Ma Manoppello si gode un Verratti da applausi
Mamma Lidia vede la partita in una pizzeria: che paura per quella barella...
MANOPPELLO. Il tifo comincia già prima dell’ingresso in campo degli azzurri. E diventa tripudio quando le telecamere inquadrano la numero 23 di Marco Verratti. Ma Manoppello salva solo il suo campione: l’Italia torna a casa a testa bassa. Lui, però, la stellina del Paris Saint Germain, non può rimproverarsi nulla. Anche ieri è stato il migliore. A Manoppello sono le sei di pomeriggio. Fa un caldo infernale, il termometro segna trenta gradi centigradi. Ma a nessuno passa per la mente di trascorrere un pomeriggio al mare. No, oggi si tifa Marcolino e Nazionale. Manoppello è un paese in festa. Lo si nota già cinque chilometri prima dell’ingresso nel paese.

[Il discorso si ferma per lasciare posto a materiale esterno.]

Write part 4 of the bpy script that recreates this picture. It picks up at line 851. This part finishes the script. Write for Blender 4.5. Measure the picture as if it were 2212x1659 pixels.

All’esterno di un’edicola non puoi non notare un lenzuolo biancazzurro con la scritta: “Sei na roba da matti, gufetto facce sognà”. È il primo di una lunga serie di messaggi che i manoppellesi dedicano a Marco. Corso Santarelli sembra lo stadio di Natal in miniatura: bandiere tricolori su tutti i balconi, gente che comincia a uscire dalle case già mezzora prima del fischio d’inizio. Il cuore del tifo è piazza Garibaldi. I due bar sono pieni, non c’è nemmeno una sedia vuota, in tanti restano in piedi. Una Citroen d’epoca parcheggia proprio qui davanti: è addobbata con un tricolore e un poster con sei foto di Verratti.
C’è anche la mamma di Marco, la signora Lidia Cremonese. Passeggia in piazza con un cane al guinzaglio. Poi, quando mancano dieci minuti agli inni nazionali, entra in una pizzeria: uscirà solo al termine della partita. I ritmi del primo tempo sono bassissimi, di occasioni da gol nemmeno l’ombra. Ma Marcolino, come lo chiamano da queste parti, prova ad accendere gli azzurri. E ogni volta che tocca il pallone, è un’ovazione. «Marcolì, quanto sei forte», «Sta facendo uno show», «Solo tu ci puoi salvare», «Ma come ha fatto Prandelli a far giocare Thiago Motta al tuo posto?», sono i commenti di chi Verratti l’ha visto crescere e ora lo ammira davanti a un maxischermo, tra una birra e una pizza.
I suoi amici non vogliono perdere nemmeno una giocata del loro fuoriclasse. E allora, quando il segnale va via per qualche secondo, proprio mentre Verratti dribbla tre avversari, giù imprecazioni. Il secondo tempo fugge via senza emozioni, fino al 74’: Marco crolla a terra e viene portato fuori con la barella, sfinito dai crampi. Mamma Lidia si attacca subito al telefono. E mentre prova a mettersi in contatto con il procuratore del figlio, Donato Di Campli, in campo si consuma la più atroce delle beffe: Marchisio viene espulso, segna l’Uruguay e l’Italia è fuori dal Mondiale. «Ma Marco ha giocato benissimo», dice mamma Lidia, «ha fatto una grande prestazione e sono orgogliosissima. La delusione per come è andata a finire è grande. Avevo sentito mio figlio ieri (lunedì per chi legge, ndc) e come al solito non abbiamo parlato di calcio. Pochi minuti dopo che l’ho visto uscire sulla barella, ho provato a chiamare anche lui, sperando che avesse il telefono nascosto da qualche parte, in panchina». Accanto a Lidia, pure le zia Antonietta e Luisa, la nonna Adua e gli ex allenatori di Marco. Quelli che lo hanno cresciuto: Antonio Di Battista, Quintino Di Rocco e Nino Di Carlo. «Anche oggi è stato grande», dice Di Battista, tecnico delle giovanili del Pescara, «ha avuto grande personalità». «Il migliore», ribattono i due tecnici dell’Arabona Manoppello, «ma deve tirare più in porta ed essere meno altruista».
La serata scorre via tra delusione e incredulità. L’Italia fa una figuraccia, ma Marco è l’unico a salvarsi. Ieri allo stadio di Natal, insieme al campione pescarese, c’era tutta la sua gente. Per Verratti giù applausi, per la Nazionale di Prandelli solo fischi.